There is so much to be learned out of playing. We are in a day and age where we are over stimulated all.the.time. Your brain just doesn’t have time to be creative that way. You have to give it space to dream, try, fail, and dream again to come up with the best things. For some reason we remember this with toddlers, forget and then regret with teens, and totally lose sight of it for adults. Guess what people, we learn from playing too! Keep playing, or more likely, start playing, at work. It doesn’t have to take a lot of time. You could bring in your old Gumby dude and stretch him in different positions each day on your desk (Yes, I have seen this one). You could place bets with coworkers on how many calls you’ll each get in a day. You could take pictures with people who accidentally match one day. You could take a different route to the office or home. All of these things take seconds or minutes and will allow you to engage more, keep your mind flexible, and help you to take little micro breaks to play again.
People don’t quit jobs, they quit their boss. This one is kind of getting cliché right? We all know this. I never really thought about it until recently but it 100% goes the other direction too. People aren’t loyal to a job, they are loyal to a boss. Do you know that to this day, many years since I’ve built a burger or mixed a Flurry, if my old boss called me up and said she really needed me to work 12 hours on Saturday and Sunday, I would be there in a heart beat? (I mean at this point in the post its probably not a shock but still.) I will forever be loyal to those people and to that organization because of how much they valued me while I was there. I now work in insurance, not exactly known for being the most fun loving atmosphere, and I pray that I am pouring as much value into my team as those owners did into me. If I was able to call up a prior employee years from now and say, I really need you to run through this project plan with me, and their response was where can we meet, that would be a true sign. It would be a sign of my valuing them while they were with me, and their loyalty to our relationship.

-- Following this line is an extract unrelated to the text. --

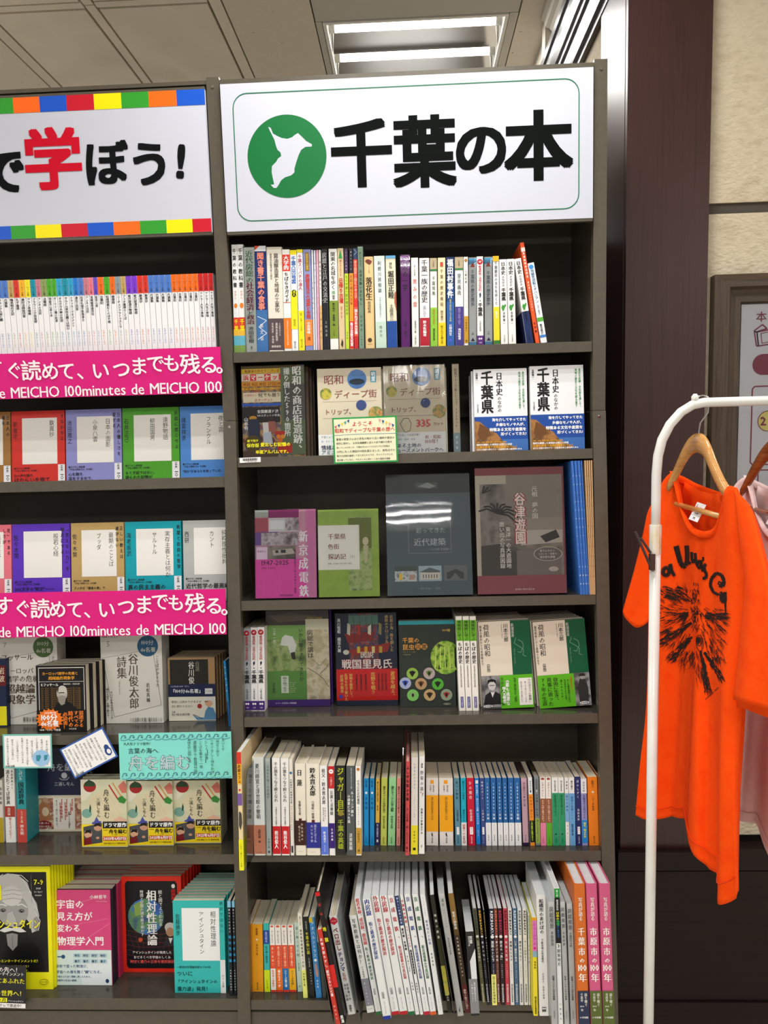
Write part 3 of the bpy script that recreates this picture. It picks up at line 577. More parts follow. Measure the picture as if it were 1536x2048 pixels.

As you can tell, I am so very grateful for the opportunities that working in this little drive-in afforded me. I am also quite reflective on what that job, business, and those owners taught me. Those two things, gratitude and reflection, are two of the biggest determining factors of success in my opinion. My experience is not special or unique, you have had experiences like this one too. Perhaps it was on your family farm, or in a gas station, or mowing your grandma’s grass, spend some time being grateful for those experiences and reflecting on what it taught you. I promise you’ll be better for it.